San Cristobal, Venezuela: Venezuela closed its border with Colombia on Monday night to crack down on smuggling of cut-rate gasoline and other products and stanch huge losses for the Caracas government.

A total of 17,000 troops have been posted along the frontier to prevent Venezuelan gas and other products kept cheap thanks to government price controls from being sneaked across the border into Colombia.

The closing along 2,200 kilometres (1,400 miles) of border applies only at night. It will last 30 days during a preliminary period and then the effect of the measure will be assessed.

The lure for smugglers is acute: gas is so cheap in Venezuela it costs less to fill up your tank than it does to buy a bottle of water.
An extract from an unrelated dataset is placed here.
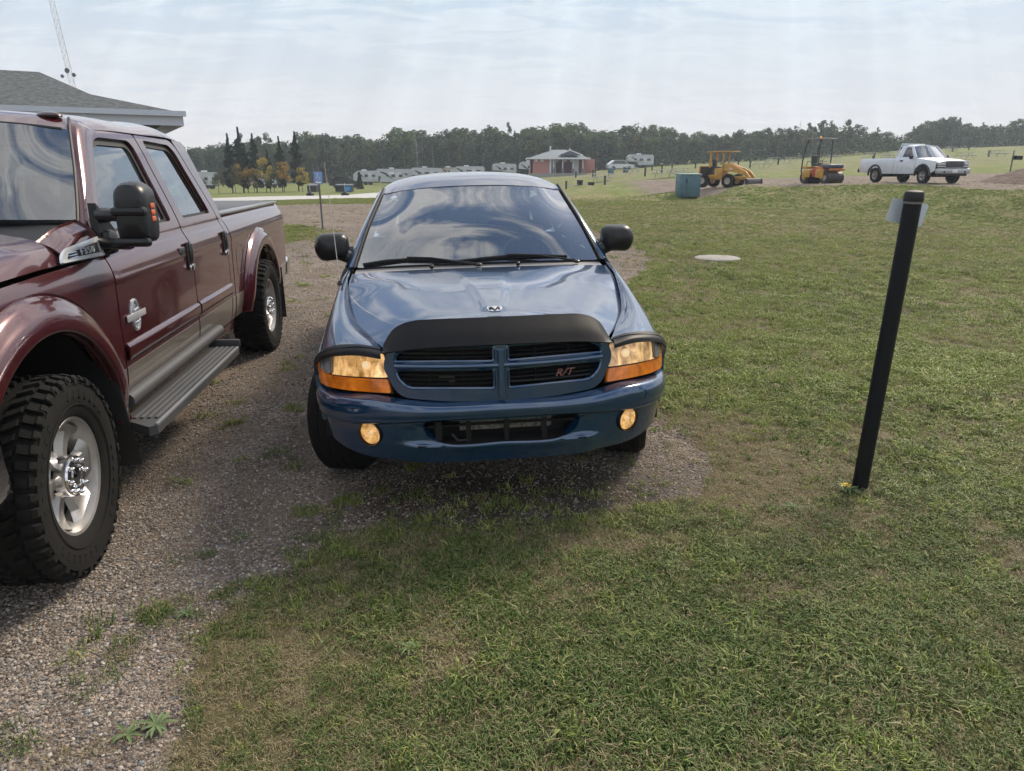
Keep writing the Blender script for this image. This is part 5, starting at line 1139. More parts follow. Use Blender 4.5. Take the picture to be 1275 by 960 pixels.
# a step to either side still has to find woodland: it goes on past the frame
WOOD = 'trees of the wood beyond the campground'
n_t = 0
for row, (Yr, dpx, k) in enumerate(((146, 15.5, .90), (153, 14.0, 1.0), (161, 17, .97))):
    px = 60.0 if row else 130.0
    while px < 1380:
        px += dpx*tr.uniform(.6, 1.4); Y = Yr+tr.uniform(-3, 3)+(16 if px > 1120 else 0)
        if 1113 < px < 1133 and row < 2: continue
        a = at(px, float(top(np.array([px]))[0])+tr.uniform(-5, 6.5)+(5 if row == 0 else 0), Y); h = a[2]-gz(a[0], Y)
        r = tr.random(); kind = 'round' if r < .78 else 'wispy' if r < .91 else 'spruce' if r < .95 else 'bare'
        if 1000 < px < 1080 and r < .4: kind = 'wispy'
        pr = tr.choice(PR[kind]); nm = {'round': 'broadleaf_tree', 'wispy': 'aspen_tree', 'spruce': 'spruce_tree', 'bare': 'bare_topped_tree'}[kind]
        lb = {'round': 'full-crowned broadleaf tree in the dark wood beyond the campground', 'wispy': 'slender open aspen in the wood beyond the campground', 'spruce': 'dark pointed spruce in the wood beyond the campground', 'bare': 'thin tree with bare upper twigs in the wood beyond the campground'}[kind]
        seg = [q for q, lim in (('left of the poplar row', 262), ('behind the poplar row', 382), ('behind the skips', 465), ('behind the long row of campers', 600), ('left of the brick hut', 668), ('behind the brick hut', 745), ('behind the large fifth-wheel camper', 835), ('above the yellow loader', 960), ('above the road roller', 1060), ('left of the gap in the wood', 1125), ('in the clump behind the white truck', 1235), ('at the right edge of the photo', 9999)) if px < lim][0]
        lb = lb.replace('in the dark wood beyond the campground', 'of the wood, '+seg).replace('in the wood beyond the campground', 'of the wood, '+seg)
        put_tree(nm, pr, a[0], Y, h*k/10, lb, 'tree', WOOD, tr.uniform(1.0, 1.5)); n_t += 1
for px, py, Y, lb in ((641, 160, 138, 'tall dark spruce standing just left of the brick washroom hut'), (576, 174, 136, 'dark spruce behind the roof of the blue pickup')):
    a = at(px, py, Y); put_tree('spruce_tree', PR['spruce'][0], a[0], Y, (a[2]-gz(a[0], Y))/10, lb, 'tree', None, .75)
# the depth of the wood behind the trees one can tell apart
V, F = [], []
for px in range(0, 1440, 3):
    for k in range(3):
        Y = tr.uniform(166, 180)+(14 if px > 1120 else 0); tp = float(top(np.array([px]))[0])+tr.uniform(6, 16)+(6 if 1108 < px < 1136 else 0); a = at(px, tp, Y); z0 = gz(a[0], Y); f_ = tr.uniform(.15, .92)
        leaf_quads(V, F, (a[0], Y, z0+(a[2]-z0)*f_), (1.9, 1.5, 1.7), 34, .42, tr)
me = bpy.data.meshes.new('woodland'); me.from_pydata([tuple(v) for v in V], [], F); me.materials.append(LEAFS['green']); tag(link('woodland', me), kind='stuff')
# undergrowth that closes the foot of the wood
V, F = [], []
for px in range(40, 1400, 4):
    Y = tr.uniform(141, 150)+(16 if px > 1120 else 0); a = at(px, 200, Y); z = gz(a[0], Y); leaf_quads(V, F, (a[0], Y, z+tr.uniform(.6, 2.2)), (1.6, 1.4, 1.3), 46, .24, tr)
me = bpy.data.meshes.new('undergrowth'); me.from_pydata([tuple(v) for v in V], [], F); me.materials.append(LEAFS['dark']); tag(link('undergrowth', me), kind='stuff')
# columnar poplars and young autumn trees in a row behind the parking lot
CO = [tree_proto('column', 9, 3.0, 'poplar', tr, 1.9) for _ in range(2)]
for i, (px, pt, lb) in enumerate(((282, 165, 'narrow dark poplar, leftmost of the row behind the parking lot'), (295, 157, 'tallest narrow poplar of the row behind the parking lot'), (303, 179, 'short narrow poplar close beside the tallest one'),
                                  (313, 165, 'narrow poplar between the orange and the gold young trees'), (332, 186, 'short slim poplar in the middle of the row'), (346, 169, 'narrow poplar second from the right of the row'), (366, 163, 'narrow poplar at the right end of the row, beside the golden tree'))):
    Y = 85+i*.5; a = at(px, pt, Y); put_tree('poplar_tree', CO[i % 2], a[0], Y, (a[2]-gz(a[0], Y))/9, lb, 'poplar', 'narrow poplars in a row', tr.uniform(.9, 1.15))
for i, (px, pt, c, lb) in enumerate(((269, 207, 'rust', 'small rust-brown tree at the left end of the young row'), (290, 206, 'rust', 'small brown-green tree under the tallest poplar'), (301, 204, 'orange', 'bright orange young tree left of centre in the row'), (314, 209, 'orange', 'low orange young tree beside the bright orange one'),
                                     (328, 197, 'gold', 'gold-leaved young tree in the middle of the row'), (339, 205, 'rust', 'greenish brown young tree between two poplars'), (351, 200, 'orange', 'orange-topped young tree under a narrow poplar'), (374, 206, 'gold', 'golden young tree at the right end of the row'))):
    Y = 83.5+i*.3; pr = tree_proto('young', 4, 2.6, c, tr, 1.3); a = at(px, pt, Y); put_tree('young_tree', pr, a[0], Y, (a[2]-gz(a[0], Y))/4, lb, 'tree', 'young autumn trees in the poplar row')
sp_ = tree_proto('spruce', 4, 1.9, 'dark', tr)
for px, pt, Y, lb in ((447, 213, 88, 'small spruce right of the blue-marked skip'),): a = at(px, pt, Y); put_tree('spruce_tree', sp_, a[0], Y, (a[2]-gz(a[0], Y))/4, lb, 'tree', None)

# ------------------------------------------------------------------ buildings
SHIN = mat('asphalt_shingles', (.075, .085, .09), .95, var=(9, .55), bump=(8, 1.0, .05)); WHITE = mat('white_trim', (.66, .68, .72), .5); SID = mat('beige_siding', (.42, .37, .30), .7); GUT = mat('gutter_grey_blue', (.50, .55, .62), .45)
def office():
    C = Vector((-7.40, 17.10, 0)); E = Vector((-10.32, 15.43, 0)); u = (C-E).normalized(); v = Vector((-u.y, u.x, 0))
    T = thing('office_building', 'low office building with grey shingled hip roof and pale gutter, behind the maroon pickup', 'building', (C.x, C.y, 0), math.atan2(u.y, u.x))
    # local axes: x along the eave (towards the right is 0), y away from the camera
    W, D, z0 = 17.0, 7.5, 2.88
    def poly(name, pts, mt, th=.05):
        m = MB(); n = len(pts); P = [Vector(p) for p in pts]; m.add(P+[p-Vector((0, 0, th)) for p in P], [tuple(range(n)), tuple(range(2*n-1, n-1, -1))]+[(i, (i+1) % n, n+(i+1) % n, n+i) for i in range(n)]); m.build(name, mt, T)
    B1, R2, R1 = (-1.71, 1.56, 3.31), (-2.7, 3.74, 3.95), (-14.2, 3.74, 3.95)
    B2 = (-1.71, D-1.56, 3.31)
    poly('roof', [(0, 0, z0), B1, R2, R1, (-W, 0, z0)], SHIN); poly('roof', [(0, 0, z0), (0, D, z0), B2, B1], SHIN); poly('roof', [B1, B2, R2], SHIN); poly('roof', [(0, D, z0), (-W, D, z0), R1, R2, B2], SHIN); poly('roof', [(-W, 0, z0), R1, (-W, D, z0)], SHIN)
    m = MB(); m.box((-W/2, -.07, z0-.03), (W+.14, .12, .11)); m.build('gutter', GUT, T)
    m = MB(); m.box((-W/2, -.0, z0-.17), (W-.02, .03, .22)); m.box((-.0, D/2, z0-.17), (.03, D, .22)); m.build('fascia', GUT, T)
    m = MB(); m.box((-1.9, -.045, z0-.22), (.07, .06, .34), ry=R(-12)); m.build('downpipe', GUT, T)
    m = MB(); m.box((-W/2-.3, D/2, z0-.27), (W-1.0, D-.5, .02)); m.build('soffit', mat('soffit', (.36, .36, .36), .7), T)
    m = MB(); m.box((-W/2-.75, D/2+.45, 1.25), (W-1.9, D-2.0, 2.72)); m.build('wall', SID, T)
    for x in (-4.2, -7.2, -10.4, -13.2):
        m = MB(); m.box((x, 1.42, 1.55), (1.3, .08, 1.1)); w_ = m.build('window', WHITE, T); m = MB(); m.box((x, 1.38, 1.55), (1.14, .02, .94)); m.build('pane', SIDEGL, w_)
    m = MB(); m.box((-1.9, 1.42, 1.05), (.95, .08, 2.1)); m.build('door', mat('door_brown', (.12, .06, .04), .5), T)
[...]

Even Venezuelan President Nicolas Maduro admitted a few months ago that selling a litre of milk at the border brings in more money than selling cocaine.

Oil-rich Venezuela has some of the world’s cheapest gasoline, as well as price controls that can make food and commodities up to 10 times cheaper than in Colombia.

These products include milk, sugar and toilet paper.

“We have 17,000 troops deployed along the entire border zone and they are enough to guarantee security,” said the commander of the operation, General Vladimir Padrino Lopez.

Venezuela first announced the measure on Saturday. It says it is doing so under a joint accord with Colombia.

Private vehicles will be barred from crossing after 10:00pm, and commercial trucks after 6:00pm.

The Venezuelan government estimates that 40 per cent of the country’s basic commodities are smuggled across the border with Colombia, plus 100,000 barrels of oil, equivalent to annual losses of $3.7 billion.

Padrino Lopez said that so far this year some 40 million litres of gasoline and 21,000 tonnes of food have been seized while being smuggled across the border.

Goods that make it out of the country are sold at a much higher price and add to shortages of basic goods back in Venezuela.

The first victims of the new measures are truck drivers, who are blocked at the border at night.

The president of the national truckers union, Ricardo Virviescas, said the losses will be huge, at an estimated 500 dollars per day per truck.

Smuggling may be reduced with this measure but the only real way to tackle it is with a liberalisation of prices in Venezuela, said Luis Vicente Leon of the think-tank Datanalisis.

Because of the enormous difference in prices between the two countries “it is very unlikely there will be no one willing to take the risk because the profits are high,” said Mercedes de Freitas of the NGO Transparencia Venezuela.